The company estimates that much of the cost of the project can be reclaimed by selling land at the Dundalk, Kilkenny and Dublin sites valued at an estimated 500 million euros ($775 million). Property prices in Ireland have soared over the past decade as the economy has grown, but have dropped this year in line with the global credit crisis.

Officials in the two towns losing breweries expressed shock at the news.

The Great Northern Brewery in Dundalk mainly produces Guinness' sister beers -Harp lager and Smithwick ale -as well as continental European lagers under license, including Denmark's Carlsberg and Germany's Warsteiner.

The St. Francis Abbey Brewery in Kilkenny produces Irish-brand ales and U.S. brand Budweiser for the Irish market, where lighter beers, ciders, wines and vodka-based drinks have made steady inroads versus Guinness over the past decade.

The new suburban Dublin brewery would absorb all of the beer production currently carried in Dundalk and Kilkenny. It also would produce Guinness for continental European and global export, as well as the secret-receipe "essence" extract that Guinness ships to its nearly 50 breweries worldwide.

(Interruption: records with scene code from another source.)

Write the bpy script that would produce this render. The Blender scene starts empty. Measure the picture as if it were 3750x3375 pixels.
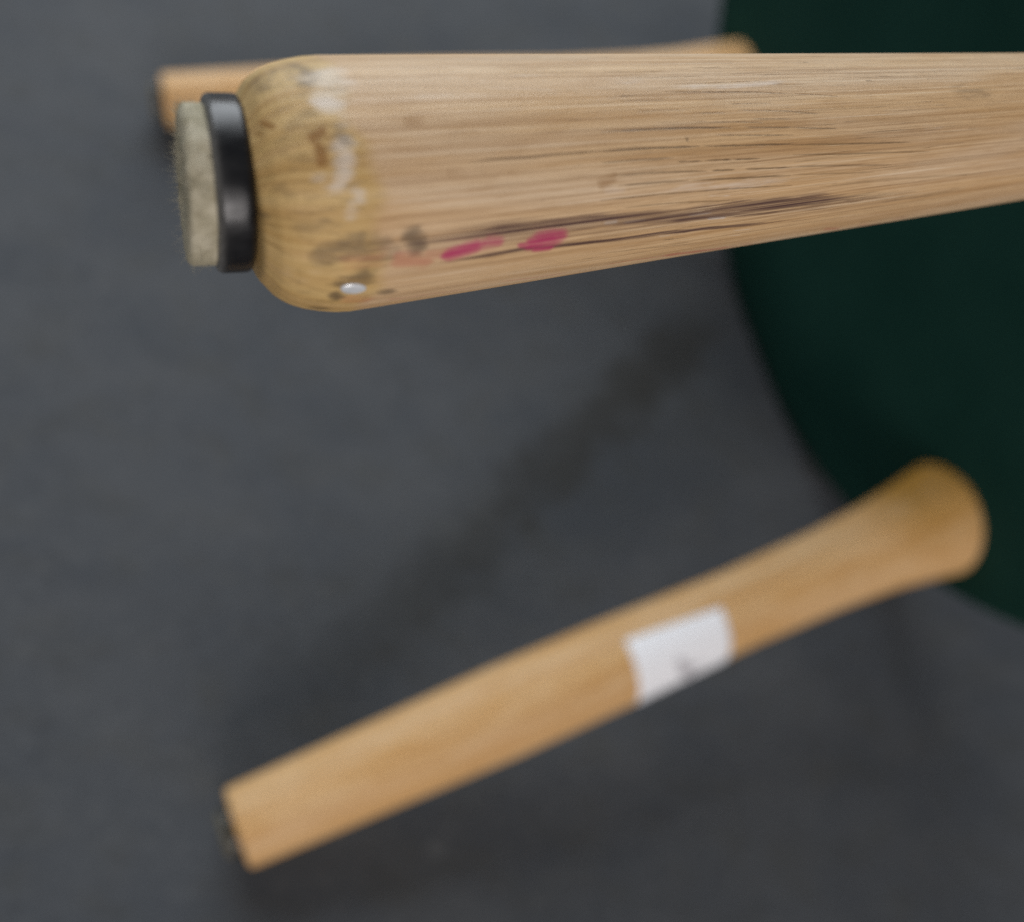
import bpy, math, random
import numpy as np
from mathutils import Matrix, Vector, noise as mnoise

scene = bpy.context.scene
COL = scene.collection

# ------------------------------------------------------------------ camera
cam_data = bpy.data.cameras.new("camera")
cam = bpy.data.objects.new("camera", cam_data)
COL.objects.link(cam)
CAM_ROT = ((0.91759, -0.17852, -0.35519), (0.0, 0.8935, -0.44906), (0.39753, 0.41205, 0.81987))
cam.matrix_world = Matrix.Translation((0.0, 0.0, 0.48592)) @ Matrix(CAM_ROT).to_4x4()
cam_data.sensor_width = 36.0
cam_data.lens = 34.537
cam_data.clip_start = 0.005
cam_data.clip_end = 200.0
cam_data.dof.use_dof = True
cam_data.dof.focus_distance = 0.1500
cam_data.dof.aperture_fstop = 8.2
cam_data.dof.aperture_blades = 0
scene.camera = cam

# ------------------------------------------------------------------ world and lamps (indoors: no sky, no sun)
world = bpy.data.worlds.new("World")
scene.world = world
world.use_nodes = True
wn = world.node_tree.nodes
wn["Background"].inputs["Color"].default_value = (0.86, 0.93, 1.0, 1.0)
wn["Background"].inputs["Strength"].default_value = 0.14


def area_lamp(name, loc, target, size, power, colour):
    ld = bpy.data.lights.new(name, 'AREA')
    ld.shape = 'RECTANGLE'
    ld.size, ld.size_y = size
    ld.energy = power
    ld.color = colour
    lo = bpy.data.objects.new(name, ld)
    COL.objects.link(lo)
    lo.location = loc
    lo.rotation_euler = (Vector(target) - Vector(loc)).to_track_quat('-Z', 'Y').to_euler()
    return lo


area_lamp("ceiling_lamp", (-0.70, 2.75, 1.85), (0.1, 0.15, 0.2), (3.0, 2.3), 122.0, (0.90, 0.95, 1.0))
area_lamp("window_lamp", (0.40, -2.65, 1.42), (0.1, 0.2, 0.1), (1.7, 1.5), 64.0, (1.0, 0.94, 0.92))

scene.view_settings.view_transform = 'Standard'
scene.view_settings.look = 'None'
scene.view_settings.gamma = 1.0
scene.view_settings.exposure = 0.02
scene.view_settings.use_curve_mapping = False
scene.cycles.use_denoising = False


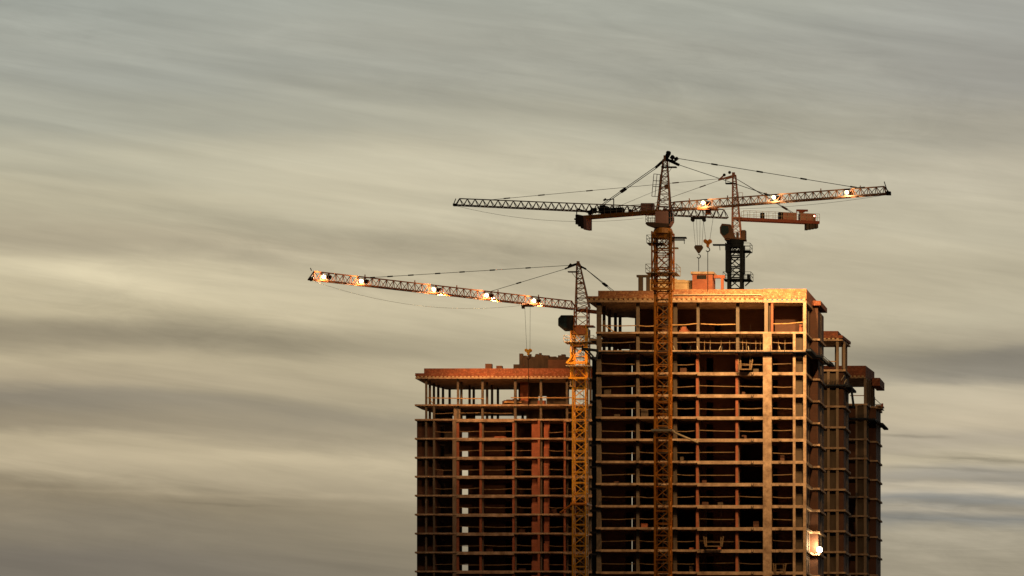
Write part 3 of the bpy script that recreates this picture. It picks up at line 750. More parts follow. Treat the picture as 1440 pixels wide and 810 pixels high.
# pendants
for s_ in (-.12, .12):
    rope(A, [ap-jd*1.4-UP*.95+js*s_*2, lin(834+s_*22, .7, s_*4)], .045, clamps=(.52,))
def atop(px): return on_line(rootA, tipA, px)+UP*1.05
rope(A, [ap+jd*1.9+UP*.0, atop(1208)], .045, clamps=(.21, .46, .70, .97)); rope(A, [ap+jd*2.1-UP*.85, atop(1081)], .045, clamps=(.98,))
MB().beam(atop(1202), atop(1216), .2).beam(atop(1076), atop(1083), .18).build('pendant_anchor', 'black', A)
rope(A, [P(935, 263, DA), lin(866, 1.0)], .02, name='hoist_rope')
rope(A, [tipA-UP*.1, rootA+jd*6-UP*.1], .02, name='trolley_rope', sag=.55)
# trolley and hook
tp = on_line(rootA, tipA, 996)
MB().box(tp.x-1.4, tp.x+1.3, tp.y-.6, tp.y+.6, tp.z-.32, tp.z-.12).box(tp.x-.35, tp.x+.35, tp.y-.3, tp.y+.3, tp.z-.9, tp.z-.3).build('trolley', 'orange', A)
Dh = tp.y
hk = P(995.3, 342, Dh)
hook(A, tp+Vector((-.8, 0, -.3)), tp+Vector((.8, 0, -.3)), hk, Z(410, Dh), mat='ochre')
lampA = [(990, 1.0), (1089, .95), (1191.5, .8)]
for px, hh in lampA:
    p = on_line(rootA, tipA, px)+UP*hh*.62
    tgt = Vector((X({990: 1060, 1089: 1110, 1191.5: 1118}[px], D), D, Z(480, D)))
    floodlight(A, p-js*0+Vector((0, -.75, 0)), .5, Vector((0, -1, -.3)), energy=0, glow=480)
    h = floodlight(A, p+Vector((.5, .75, 0)), .5, Vector((.05, 1, -.55)), energy=(72000 if px > 1050 else 9000), col=(1, .56, .22), spot_to=tgt, spread=100)
# ties of the mast to the tower
m = MB()
for py in (606,):
    zz = Z(py, DA)
    for sg in (-1, 1): m.beam((ca+sg*1.0, DA-.3, zz), (ca+sg*3.0, D, zz-.45), .2)
m.box(ca-1.4, ca+1.4, DA-1.3, DA+1.3, zz-.15, zz+.15)
m.build('wall_tie', 'steel', A)

# ======== crane B: behind the near tower
DB = 626.0
cb = X(1034, DB)
B = thing('tower_crane', 'tower crane with blue-black mast standing behind the parapet of the nearest tower', 'tower crane', (cb, DB, 0), 'tower cranes')
ztB = Z(345, DB)
m = MB(); mast(m, cb+.05, DB, 0, ztB, 2.15, 1.55, leg=.36, br=.14); m.build('mast', 'navy', B)
m = MB(); mast(m, cb, DB, Z(384, DB), Z(344, DB), 2.5, 1.9, leg=.22, br=.1); m.build('climbing_cage', 'navy', B)
m = MB().tube((cb, DB, ztB-.3), (cb, DB, Z(338, DB)), 1.15, 18, 1.25); m.build('slewing_ring', 'navy', B)
platform(B, cb+.5, DB, Z(353.5, DB), 1.75, 1.4, mat='navy', rail=1.0); platform(B, cb+.4, DB, Z(394, DB), 1.95, 1.5, mat='navy', rail=1.0)
MB().beam(P(1049, 362, DB), P(1055, 356, DB), .12).beam(P(1048, 402, DB), P(1054.5, 396, DB), .16).box(X(1051, DB), X(1054.5, DB), DB-.5, DB+.5, Z(394, DB), Z(386, DB)).box(X(1003, DB), X(1026, DB), DB-.6, DB+.2, Z(345.6, DB), Z(343.9, DB)).beam(P(1012, 345, DB), P(1012.5, 352, DB), .08).build('loading_beam', 'navy', B)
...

Diageo's smallest beer-related facility in Ireland, in the city of Waterford, also will continue to produce the "essence" extract. But supply director O'Hagan said staff there would be cut from 27 to 18.

Production of the company's two world-recognized local spirits -Bailey's Irish Cream in the Irish Republic and Bushmills whiskey in the British territory of Northern Ireland -will not be impacted by the brewery shakeup.

Diageo shares slipped 0.5 percent at 1,023 pence ($19.99) on the London Stock Exchange.